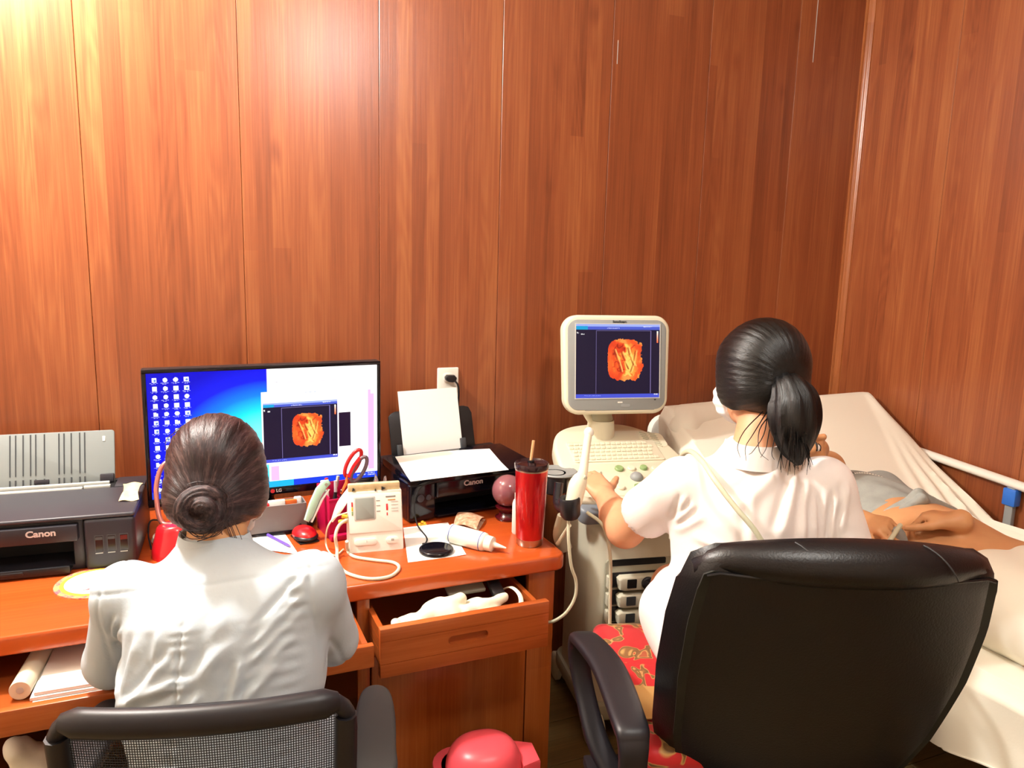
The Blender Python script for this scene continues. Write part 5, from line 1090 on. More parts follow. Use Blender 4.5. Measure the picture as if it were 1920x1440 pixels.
MB().prism(rrect(BX1-BX0,.50,.06,cx=(BX0+BX1)/2,cy=.70),-.015,.015,.006,M=Matrix.Translation((0,2.31,0))@XZ).build('headboard',M_['wht'],**Wb_)
# folding side rail by the wall: top tube, posts, blue clamps
rA=np.array((2.515,2.02,.835)); rB=np.array((2.515,.70,.735))
r0=on(1735,850,X=2.537); r1=on(1918,913,X=2.537); rd=(r1-r0)/(r1[1]-r0[1]); rA=r0+rd*(.12); rB=r0-rd*1.1
rr_=lambda y:r0+rd*(y-r0[1])
rail=MB(); rail.tube([tuple(rA),tuple(rB)],.019,14,flat=.8); rail.build('guard_rail',M_['wht'],**Wb_)
for y in (1.60,1.15,.75):
    p=rr_(y); po=MB().lohi((p[0]-.010,p[1]-.014,.47),(p[0]+.010,p[1]+.014,p[2]-.01),.003).build('rail_post',M_['usgrey'],**Wb_)
    MB().lohi((p[0]-.017,p[1]-.022,p[2]-.075),(p[0]+.016,p[1]+.022,p[2]-.017),.004).build('clamp',M_['bluecl'],po,label='blue clamp')
# left side rail folded down, dark tube under the sheet hem
b_=MB(); b_.tube([(BX0-.035,.35,.33),(BX0-.035,1.5,.33)],.014,10); b_.tube([(BX0-.035,.6,.33),(BX0-.0,.6,.45)],.010,8); b_.tube([(BX0-.035,1.3,.33),(BX0-.0,1.3,.45)],.010,8); b_.build('folded_rail',M_['steel'],**Wb_)
# sheet: one grid from the right edge over the top and down the left side
def sheetf(u,v):
    y=.22+(TY+.03-.22)*v; z=float(bz(y))+.010; s=u*1.42    # s: arc length from the right edge to the left hem
    top=BX1-BX0+.02; X=BX1+.01-s; wob=.004*math.sin(9*y+4*s)+.003*math.sin(23*y-7*s)
    dr=.0
    up=max(0,(y-HY)/(TY-HY))
    for k,(o,am) in enumerate(((.05,0.0204),(.12,0.0238),(.19,0.0204),(.27,0.0119))):     # pulled folds running from the upper right corner
        c=o*(1.02-.95*up)+.01; dr+=am*math.exp(-((s-c)/.016)**2)*(.35+.65*min(1,max(0,(y-.9)/.7)))*(1.15-up)
    if s<.05: z2=z-.02*(1-s/.05)**2
    else: z2=z
    zz=z2+wob*(1-.3*up)+dr
    if s>top:                 # hanging side
        h=s-top; r=.03; f=min(1,h/.05); X=BX0-.012-.020*f-.018*math.sin(y*13+2.*h)*min(1,h/.2)-.010*math.sin(y*31+1)*min(1,h/.25); zz=z-.012-h*(.52 if y<HY else .62)*1.0+.012*math.sin(y*7)*min(1,h/.3)
        zz=max(zz,.468+.012*math.sin(y*9)+(.0 if y<HY else up*.25))
    return (X,y,zz)
b_=MB(); b_.grid(sheetf,110,150,.003,flip=True); b_.build('sheet',M_['sheet'],smooth=60,**Wb_)
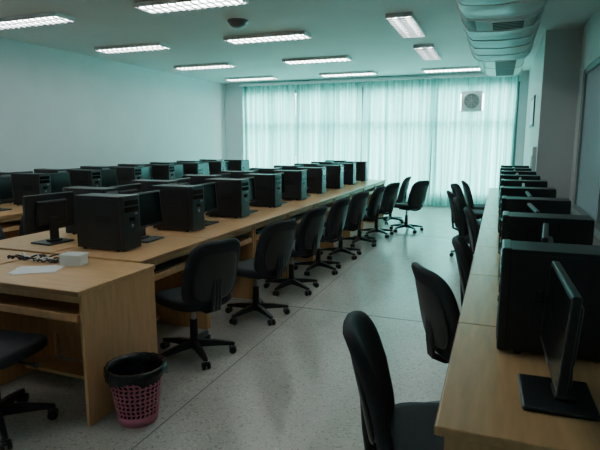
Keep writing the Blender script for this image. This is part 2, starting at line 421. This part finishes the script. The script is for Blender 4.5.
# ------------------------------------------------------------ wastebasket
k=B(); rb,rt,hh=.105,.15,.31
t=bmesh.new(); n=30; rows=9; R=[]
for j in range(rows+1):
    f=j/rows; z=.05+(hh-.085)*f; r=rb+(rt-rb)*z/hh
    R.append([t.verts.new((r*math.cos(2*math.pi*(i+.5*(j%2))/n),r*math.sin(2*math.pi*(i+.5*(j%2))/n),z)) for i in range(n)])
for j in range(rows):
    for i in range(n): t.faces.new((R[j][i],R[j][(i+1)%n],R[j+1][(i+1)%n],R[j+1][i]))
bmesh.ops.wireframe(t,faces=t.faces[:],thickness=.009,use_replace=True,use_even_offset=True)
k.add(t,M_pink)
k.lathe([(.001,.004),(rb,0),(rb+.008,.05),(rb+.003,.05),(rb-.004,.01),(.001,.008)],M_pink)
k.lathe([(rt-.006,hh-.04),(rt+.003,hh-.04),(rt+.006,hh),(rt-.004,hh)],M_pink)
k.lathe([(.001,.012),(rb-.012,.014),(rt-.014,hh-.03),(rt-.002,hh+.008),(rt+.010,hh+.006),(rt+.013,hh-.02),(rt+.014,hh-.05)],M_bag,48,
  fn=lambda r,z,a,j:(r+(.003*math.sin(a*17)+.002*math.sin(a*29) if j>=3 else 0),z+(.012*math.sin(a*5+1) +.006*math.sin(a*11) if j==6 else 0)))
k.lathe([(.001,.16),(.08,.17),(.125,.19)],M_bag,24,fn=lambda r,z,a,j:(r,z+.015*math.sin(a*4)+.01*math.sin(a*7)))
place('wastebasket',k.mesh('wastebasket'),(-1.775,2.17,0))
# ------------------------------------------------------------ desk clutter
k=B(); k.box((-.13,-.09,0),(.13,.09,.002),M_paper); k.box((-.12,-.1,.002),(.1,.08,.004),M_paper,M=Matrix.Rotation(D(15),4,'Z'))
place('paper_sheet',k.mesh('paper_sheet'),(-2.53,2.26,.75),25)
k=B()
k.box((-.065,-.045,0),(.065,.045,.004),M_clear)
for s in(-1,1):
    k.box((s*.065-.002,-.045,0),(s*.065+.002,.045,.06),M_clear); k.box((-.065,s*.045-.002,0),(.065,s*.045+.002,.06),M_clear)
k.box((-.071,-.051,.058),(.071,.051,.068),M_white,.003)
place('plastic_box',k.mesh('plastic_box'),(-2.43,2.45,.75),10)
place('computer_mouse',mouse,(-2.76,2.08,.75),60)
place('keyboard',keyb,(-3.05,2.12,.75),-88)
k=B()
for q in range(8):
    rnd=random.Random(q+40); x,y=-2.95+.06*q*rnd.uniform(.6,1.2),2.45+rnd.uniform(-.05,.1); pts=[]; a=rnd.uniform(-1,1)
    for s in range(40):
        pts.append((x,y,.757+.02*abs(math.sin(s*.35+q)))); a+=rnd.uniform(-.45,.5); x+=.016*math.cos(a); y+=.012*math.sin(a); y=min(max(y,2.40),2.6)
        x=min(max(x,-3.1),-2.54)
    k.tube(pts,.0055,M_plas if q%3 else M_white,6)
place('power_cables',k.mesh('power_cables'))
# wall items on pillar
k=B(); k.box((-.05,-.13,-.18),(0,.13,.18),M_white,.008); k.box((-.056,-.1,-.14),(-.05,.1,.05),M_acd)
place('paper_towel_dispenser',k.mesh('paper_towel_dispenser'),(.497,8.5,1.25))
k=B(); k.box((-.02,-.5,-.25),(0,.5,.25),M_frame,.004); k.box((-.022,-.46,-.21),(-.019,.46,.21),M_paper)
place('notice_board',k.mesh('notice_board'),(.497,9.9,2.0))

# ------------------------------------------------------------ light
w=bpy.data.worlds.new('World'); bpy.context.scene.world=w; w.use_nodes=True; nt=w.node_tree
bg=nt.nodes['Background']; tc=nt.nodes.new('ShaderNodeTexCoord'); sx=nt.nodes.new('ShaderNodeSeparateXYZ')
nt.links.new(tc.outputs['Generated'],sx.inputs[0])
r=nt.nodes.new('ShaderNodeValToRGB'); e=r.color_ramp.elements
e[0].position=.0; e[0].color=(.25,.33,.32,1); e[1].position=.35; e[1].color=(.88,.98,1,1)
mr=nt.nodes.new('ShaderNodeMapRange'); mr.inputs[1].default_value=-.25; mr.inputs[2].default_value=1
nt.links.new(sx.outputs[2],mr.inputs[0]); nt.links.new(mr.outputs[0],r.inputs[0]); nt.links.new(r.outputs[0],bg.inputs[0])
bg.inputs[1].default_value=20.0

cam=bpy.data.cameras.new('camera'); co=bpy.data.objects.new('camera',cam); bpy.context.scene.collection.objects.link(co)
co.location=(0,0,1.5); co.rotation_euler=(D(90-9.07),0,D(20.8)); cam.sensor_width=36; cam.lens=520/600*36; cam.clip_start=.05
bpy.context.scene.camera=co
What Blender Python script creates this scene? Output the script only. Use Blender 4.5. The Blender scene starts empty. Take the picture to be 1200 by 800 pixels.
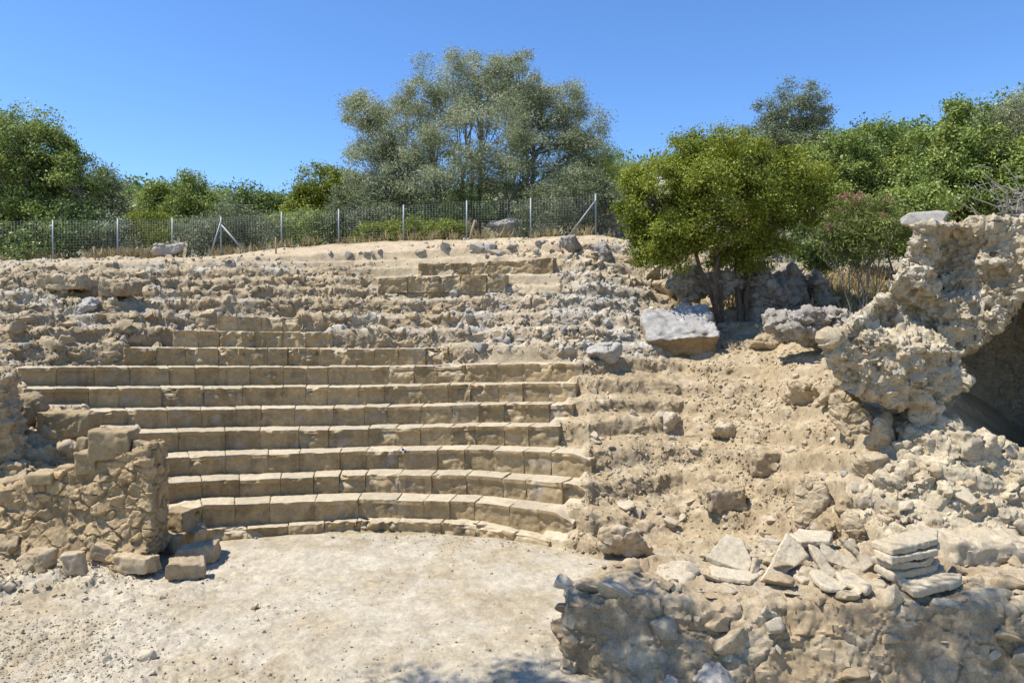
........
--- GIVEN TASK ---
Which lines in the data above contain "this"? Show each one.

--- TASK OUTPUT ---
The Blender Python script for this scene continues. Write part 5, from line 1090 on. More parts follow. Use Blender 4.5. Measure the picture as if it were 1920x1440 pixels.
Keep writing the Blender script for this image. This is part 2, starting at line 421. This part finishes the script. The script is for Blender 4.5.
What Blender Python script creates this scene? Output the script only. Use Blender 4.5. The Blender scene starts empty. Take the picture to be 1200 by 800 pixels.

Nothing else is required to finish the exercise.